Jeudi soir, mon détecteur de langue de bois n’a curieusement pas cessé de clignoter. Et que je te place un peu de “storystelling” aussi, cette technique de communication venue des Etats-Unis et abondamment utilisée par Nicolas Sarkozy, ou, pour faire passer son message, l’homme politique se doit de raconter une historiette plus ou moins véridique. (un bon fait divers, çà aide au thème sécuritaire…) Et que je te place aussi le “coup de la métaphore” (“imaginons que la Belgique, Madame, Monsieur, soit un couple, un peu comme vous…”), qui fait appel à un soi-disant bon sens mais qui ne signifie évidemment rien en elle-même.

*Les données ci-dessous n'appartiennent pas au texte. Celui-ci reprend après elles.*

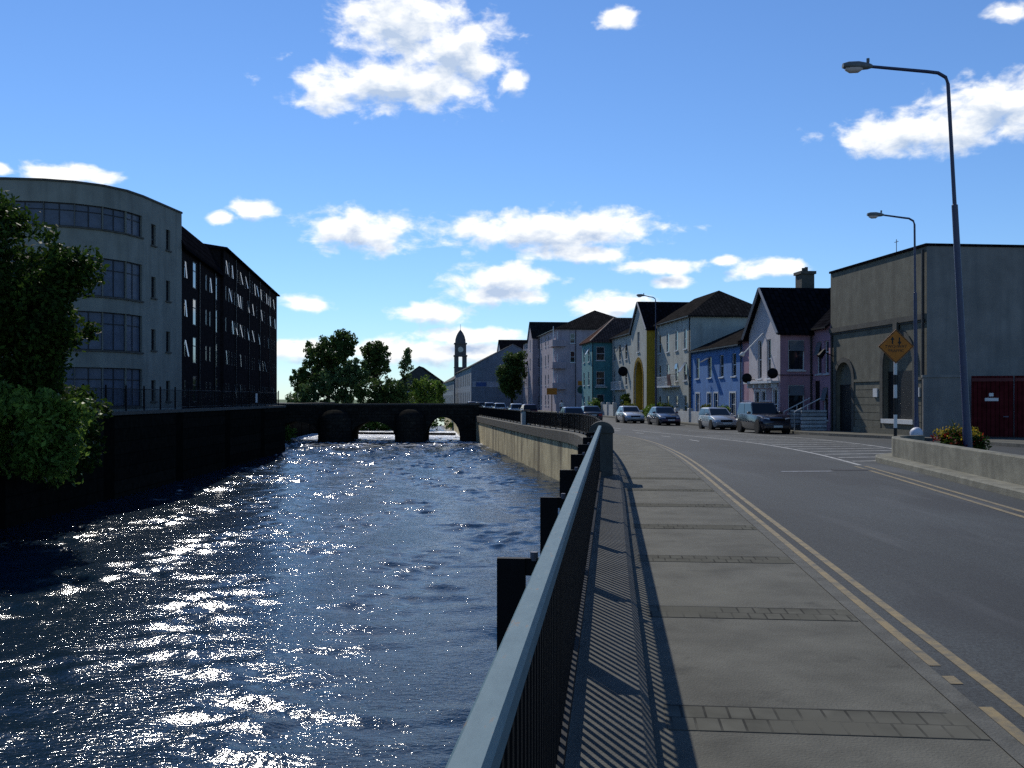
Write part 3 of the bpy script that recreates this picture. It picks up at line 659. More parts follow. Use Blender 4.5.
# raised yellow surround of the arch
for (xa, za), (xb, zb) in zip(prof, prof[1:]):
    ca = lambda x, z: (x+(x-3.25)*.22, z+(max(0, z-4.05))*.22)
    (xc, zc), (xd, zd) = ca(xa, za), ca(xb, zb); my.slab([(xa, -.03, za), (xb, -.03, zb), (xd, -.03, zd), (xc, -.03, zc)], .001)
my.build('archway', M['yellow'], d_)
mb = MB(); gable_roof(mb, 0, Ld, 0, 9, 9.0, 11.75, 'y'); mb.build('roof', M['slate_dark'], d_)
mb = MB()
for s in (-1, 1):
    mb.tube([(Ld/2+s*(Ld/2+.3), -.16, 8.7), (Ld/2, -.16, 11.68)], .09, 4)
mb.build('bargeboard', M['barge'], d_)

# --- cream house beyond the arch (C)
yf, yn = 117.4, 103.7; Lc = ulen(yf, yn)
c_ = hroot('cream_house', 'cream three storey terrace house left of the yellow arch beside the teal house', 'house', yf)
mb = MB(); ops = []
for u in (1.2, 4.2, 7.4, 10.6): ops += [(u-.45, u+.45, 6.35, 8.1), (u-.45, u+.45, 3.5, 5.2), (u-.45, u+.45, .5, 2.4)]
win_wall(c_, mb, (0, 0), (Lc, 0), 0, 9.2, ops, opened={3: (R(30), .5), 6: (R(28), .5)})
for A, B in (((Lc, 0), (Lc, 8)), ((Lc, 8), (0, 8)), ((0, 8), (0, 0))): wall(mb, A, B, 0, 9.2)
mb.build('wall', M['cream'], c_)
mb = MB(); gable_roof(mb, 0, Lc, 0, 8, 9.2, 11.3); mb.build('roof', M['slate'], c_); gutter(c_, 0, Lc, -.24, 9.05)
mb = MB(); mb.box(1.5, 7.0, -.5, -.001, 3.0, 3.12); bl = mb.build('balcony', M['frame_white'], c_)
mb = MB()
for i in range(23): mb.box(1.55+i*.24, 1.58+i*.24, -.48, -.45, 3.12, 3.9)
mb.box(1.5, 7.0, -.49, -.44, 3.9, 3.95); mb.build('balustrade', M['frame_white'], bl)
dish('dark dish on the cream house left of the yellow arch', c_, 7.8, 5.0, .55)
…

Et que j’enjolive, que je peaudechamoise soudain au détour d’une phrase de mon clinquant slogan de campagne (“ Garantie du respect” ou “ Pays stable”) pour que vous vous rappeliez bien mon concept le 13 juin. Et surtout que je place, les “inserts sonores”, entendez les formules-choc préparées et répétées avec mes collaborateurs.
Et surtout tous les mots-clés supposés toucher un segment électoral. Sur ce plan, jeudi soir, là ou Di Rupo se contentait d’égréner un chapelet fraude-fiscale-emploi-spéculation-gardiensdelapaix (oubliant son récurrent contrôle des prix) Didier Reynders a veillé à remplir tout son album Panini électoral, plaçant au passage toutes ses vignettes à collecte de voix : allez, oups, un p’tit mot pour les handicapés, les indépendants harcelés, les horecistes à la TVA allégée, les pensionnés modestes condamnés à Aldi ou Lidl, les maladeurs chroniques, les troustrous des routes wallonnes, la sécurité ouhfaismoipeur, même un coup d’émotion pour les marcheurs de Joe Van Holsbeek ( cristallisation des craintes sécuritaires de la population) sans oublier un couplet sur les charges sociales des travailleurs. Il est vrai qu’en com politique, un libéral parlera toujours de “charges sociales- c’est à dire un poids qu’il faut alléger- tandis qu’un communicateur de gauche parlera toujours de “cotisations sociales”.
Oui, oui, en politique, les mots sont vraiment des armes.